“No futuro, todos terão eletricidade e ninguém vai se lembrar de tudo isso”, diz um dos personagens de A Batalha das Correntes, a certa altura do filme. Trata-se de um drama produzido por Martin Scorsese e dirigido por Alfonso Gomez-Rejón (“Eu, Você e a Garota que vai Morrer”) sobre a disputa real entre Thomas Edison e George Westinghouse no final do século XIX para desenvolver uma forma viável de trazer eletricidade aos Estados Unidos e, depois, ao mundo.

Benedict Cumberbatch interpreta Edison com a sua já costumeira competência, embora aqui e ali o personagem passe a ideia de repetição, pois é mais um gênio incompreendido/pessoa difícil para o currículo do ator. Já quem interpreta Westinghouse é Michael Shannon, numa composição comedida, interiorizada e bem sucedida em estabelecer o retrato de um homem que parece saber que seu tempo está passando, mas luta contra isso. E o filme ainda traz uma terceira parte para o processo, uma não menos importante, na figura do inventor Nikola Tesla, interpretado por Nicholas Hoult. Muitos espectadores de hoje devem se lembrar de Tesla por O Grande Truque (2006), de Christopher Nolan, que não deixava de abordar muito tangencialmente a disputa pela energia elétrica. Naquele filme Tesla era interpretado por David Bowie. A abertura de A Batalha das Correntes, aliás, parece fazer referência ao fantástico filme de Nolan.

Hoult fica com a parte ingrata do filme, pois seu Tesla é o menos explorado pelo roteiro.  Aliás, apesar do desenvolvimento dos personagens principais até ser bem conduzido, o roteiro do filme é meio episódico, pulando entre incidentes e sacrificando um pouco a coesão. O longa demora para engrenar, para estabelecer de fato a rivalidade entre os personagens, e quando a estabelece, a impressão é de que o roteirista quer correr. Felizmente, momentos interessantes ajudam a manter a atenção do espectador, como a mudança pela qual passa Edison, que se torna cada vez mais canalha ao longo da história; ou a subtrama envolvendo a invenção da cadeira elétrica e a primeira execução realizada com ela.
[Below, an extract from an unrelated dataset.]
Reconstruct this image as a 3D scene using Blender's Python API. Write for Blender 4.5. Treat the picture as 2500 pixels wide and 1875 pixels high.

OS LAMPEJOS DE GOMEZ-REJÓN

Se o filme é morno, apesar da história interessante – afinal, esses sujeitos moldaram o mundo como nós o conhecemos – pelo menos dá para se perceber que Gomez-Rejón se divertiu contando-a. Em A Batalha das Correntes percebe-se a mão do diretor, ao menos na parte visual. Uma cena que mostra a câmera se aproximando de Edison é montada com jump cuts sucessivos. Em vários momentos, o diretor usa ângulos estranhos ou oblíquos, ou lentes olho-de-peixe, para mostrar a opressão de um personagem ou um estado emocional diferenciado. Há vários planos – muitos em computação gráfica, claro – estabelecendo cenários grandes ou multidões.  Perto do final, ele usa Split-screen para dividir a tela e mostrar vários personagens, e até o ponto de vista do sujeito executado na cadeira, mostrando a tempestade elétrica pelos seus olhos.

Tudo isso, incrivelmente, não parece mero exibicionismo enquanto estamos vendo a obra. Não na maior parte do tempo, pelo menos… Aliás, não fosse esse virtuosismo do jovem Gomez-Rejón – que já comandou pequenos filmes independentes e episódios de séries de TV – A Batalha das Correntes seria ainda mais morno. Parece esforço demais para um roteiro padrão do estilo “baseado em fatos reais”.

O filme ainda chega a cometer alguns pecados na reta final, ao glorificar além da conta a figura de Edison, praticamente apontando-o como o inventor do cinema e esquecendo-se dos Lumière e todos os outros que contribuíram ao longo dos anos para a sua criação do cinematógrafo. Bons atores como Katherine Waterston e Tom Holland também têm pouco a fazer nele. O resultado não chega a ser realmente ruim, mas acaba meio que fazendo jus à declaração relacionada no início desta critica. A Batalha das Correntes não é especialmente memorável, mas de um jeito estranho algumas cenas visuais podem até permanecer com o espectador além da sessão. Pelo menos o diretor, aqui, estava cheio de energia.